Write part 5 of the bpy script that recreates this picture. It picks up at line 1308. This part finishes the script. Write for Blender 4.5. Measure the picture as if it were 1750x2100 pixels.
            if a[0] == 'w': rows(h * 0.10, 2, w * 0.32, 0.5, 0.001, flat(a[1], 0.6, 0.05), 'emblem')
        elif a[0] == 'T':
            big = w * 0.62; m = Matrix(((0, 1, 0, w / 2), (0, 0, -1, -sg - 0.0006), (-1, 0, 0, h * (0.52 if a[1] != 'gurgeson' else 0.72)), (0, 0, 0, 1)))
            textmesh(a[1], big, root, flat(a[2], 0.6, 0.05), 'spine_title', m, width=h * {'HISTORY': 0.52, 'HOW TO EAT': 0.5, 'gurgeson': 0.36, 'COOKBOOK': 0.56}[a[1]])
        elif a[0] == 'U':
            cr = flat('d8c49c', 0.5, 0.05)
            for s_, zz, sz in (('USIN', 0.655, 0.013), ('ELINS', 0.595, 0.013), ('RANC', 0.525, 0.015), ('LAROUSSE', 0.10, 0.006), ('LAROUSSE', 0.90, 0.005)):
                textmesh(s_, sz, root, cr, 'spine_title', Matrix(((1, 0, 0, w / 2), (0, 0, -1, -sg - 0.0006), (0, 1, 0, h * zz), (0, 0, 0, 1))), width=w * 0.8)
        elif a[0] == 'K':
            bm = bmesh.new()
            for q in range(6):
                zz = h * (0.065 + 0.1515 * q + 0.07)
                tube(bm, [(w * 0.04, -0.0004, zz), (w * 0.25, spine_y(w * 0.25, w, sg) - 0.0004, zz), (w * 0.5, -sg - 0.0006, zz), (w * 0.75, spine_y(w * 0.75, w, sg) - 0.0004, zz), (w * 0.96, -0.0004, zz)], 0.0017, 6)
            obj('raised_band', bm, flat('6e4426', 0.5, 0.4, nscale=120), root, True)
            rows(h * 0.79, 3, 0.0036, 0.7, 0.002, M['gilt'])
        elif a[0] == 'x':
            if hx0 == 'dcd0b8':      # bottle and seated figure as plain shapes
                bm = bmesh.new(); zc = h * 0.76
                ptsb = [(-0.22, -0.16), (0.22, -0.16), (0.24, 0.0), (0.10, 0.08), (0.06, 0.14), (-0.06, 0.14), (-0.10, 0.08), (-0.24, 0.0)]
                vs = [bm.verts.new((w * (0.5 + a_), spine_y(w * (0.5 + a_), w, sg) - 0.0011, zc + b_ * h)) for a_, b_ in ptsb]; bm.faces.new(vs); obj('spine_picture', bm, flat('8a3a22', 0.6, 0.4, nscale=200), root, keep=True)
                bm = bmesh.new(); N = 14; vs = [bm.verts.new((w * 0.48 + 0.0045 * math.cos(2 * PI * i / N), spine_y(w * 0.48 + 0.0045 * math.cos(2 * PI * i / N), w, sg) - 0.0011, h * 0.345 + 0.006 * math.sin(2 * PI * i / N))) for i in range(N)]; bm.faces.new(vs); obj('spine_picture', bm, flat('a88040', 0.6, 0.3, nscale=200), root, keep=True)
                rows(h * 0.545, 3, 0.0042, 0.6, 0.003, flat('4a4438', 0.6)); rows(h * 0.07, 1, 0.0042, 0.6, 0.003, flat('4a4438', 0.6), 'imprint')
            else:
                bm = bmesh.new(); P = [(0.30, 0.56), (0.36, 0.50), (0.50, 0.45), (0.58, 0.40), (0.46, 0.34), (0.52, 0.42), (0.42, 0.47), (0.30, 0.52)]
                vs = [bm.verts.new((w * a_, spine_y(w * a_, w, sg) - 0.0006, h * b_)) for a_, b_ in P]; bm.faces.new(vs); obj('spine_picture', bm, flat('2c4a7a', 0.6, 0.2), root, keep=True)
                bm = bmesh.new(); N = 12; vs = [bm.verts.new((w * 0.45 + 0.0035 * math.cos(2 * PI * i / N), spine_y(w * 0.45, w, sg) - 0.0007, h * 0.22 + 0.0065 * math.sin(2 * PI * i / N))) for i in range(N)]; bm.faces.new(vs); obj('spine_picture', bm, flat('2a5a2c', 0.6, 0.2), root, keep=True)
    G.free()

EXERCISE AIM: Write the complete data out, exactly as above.

SOLUTION FOR THIS EXERCISE:
Write part 5 of the bpy script that recreates this picture. It picks up at line 1308. This part finishes the script. Write for Blender 4.5. Measure the picture as if it were 1750x2100 pixels.
            if a[0] == 'w': rows(h * 0.10, 2, w * 0.32, 0.5, 0.001, flat(a[1], 0.6, 0.05), 'emblem')
        elif a[0] == 'T':
            big = w * 0.62; m = Matrix(((0, 1, 0, w / 2), (0, 0, -1, -sg - 0.0006), (-1, 0, 0, h * (0.52 if a[1] != 'gurgeson' else 0.72)), (0, 0, 0, 1)))
            textmesh(a[1], big, root, flat(a[2], 0.6, 0.05), 'spine_title', m, width=h * {'HISTORY': 0.52, 'HOW TO EAT': 0.5, 'gurgeson': 0.36, 'COOKBOOK': 0.56}[a[1]])
        elif a[0] == 'U':
            cr = flat('d8c49c', 0.5, 0.05)
            for s_, zz, sz in (('USIN', 0.655, 0.013), ('ELINS', 0.595, 0.013), ('RANC', 0.525, 0.015), ('LAROUSSE', 0.10, 0.006), ('LAROUSSE', 0.90, 0.005)):
                textmesh(s_, sz, root, cr, 'spine_title', Matrix(((1, 0, 0, w / 2), (0, 0, -1, -sg - 0.0006), (0, 1, 0, h * zz), (0, 0, 0, 1))), width=w * 0.8)
        elif a[0] == 'K':
            bm = bmesh.new()
            for q in range(6):
                zz = h * (0.065 + 0.1515 * q + 0.07)
                tube(bm, [(w * 0.04, -0.0004, zz), (w * 0.25, spine_y(w * 0.25, w, sg) - 0.0004, zz), (w * 0.5, -sg - 0.0006, zz), (w * 0.75, spine_y(w * 0.75, w, sg) - 0.0004, zz), (w * 0.96, -0.0004, zz)], 0.0017, 6)
            obj('raised_band', bm, flat('6e4426', 0.5, 0.4, nscale=120), root, True)
            rows(h * 0.79, 3, 0.0036, 0.7, 0.002, M['gilt'])
        elif a[0] == 'x':
            if hx0 == 'dcd0b8':      # bottle and seated figure as plain shapes
                bm = bmesh.new(); zc = h * 0.76
                ptsb = [(-0.22, -0.16), (0.22, -0.16), (0.24, 0.0), (0.10, 0.08), (0.06, 0.14), (-0.06, 0.14), (-0.10, 0.08), (-0.24, 0.0)]
                vs = [bm.verts.new((w * (0.5 + a_), spine_y(w * (0.5 + a_), w, sg) - 0.0011, zc + b_ * h)) for a_, b_ in ptsb]; bm.faces.new(vs); obj('spine_picture', bm, flat('8a3a22', 0.6, 0.4, nscale=200), root, keep=True)
                bm = bmesh.new(); N = 14; vs = [bm.verts.new((w * 0.48 + 0.0045 * math.cos(2 * PI * i / N), spine_y(w * 0.48 + 0.0045 * math.cos(2 * PI * i / N), w, sg) - 0.0011, h * 0.345 + 0.006 * math.sin(2 * PI * i / N))) for i in range(N)]; bm.faces.new(vs); obj('spine_picture', bm, flat('a88040', 0.6, 0.3, nscale=200), root, keep=True)
                rows(h * 0.545, 3, 0.0042, 0.6, 0.003, flat('4a4438', 0.6)); rows(h * 0.07, 1, 0.0042, 0.6, 0.003, flat('4a4438', 0.6), 'imprint')
            else:
                bm = bmesh.new(); P = [(0.30, 0.56), (0.36, 0.50), (0.50, 0.45), (0.58, 0.40), (0.46, 0.34), (0.52, 0.42), (0.42, 0.47), (0.30, 0.52)]
                vs = [bm.verts.new((w * a_, spine_y(w * a_, w, sg) - 0.0006, h * b_)) for a_, b_ in P]; bm.faces.new(vs); obj('spine_picture', bm, flat('2c4a7a', 0.6, 0.2), root, keep=True)
                bm = bmesh.new(); N = 12; vs = [bm.verts.new((w * 0.45 + 0.0035 * math.cos(2 * PI * i / N), spine_y(w * 0.45, w, sg) - 0.0007, h * 0.22 + 0.0065 * math.sin(2 * PI * i / N))) for i in range(N)]; bm.faces.new(vs); obj('spine_picture', bm, flat('2a5a2c', 0.6, 0.2), root, keep=True)
    G.free()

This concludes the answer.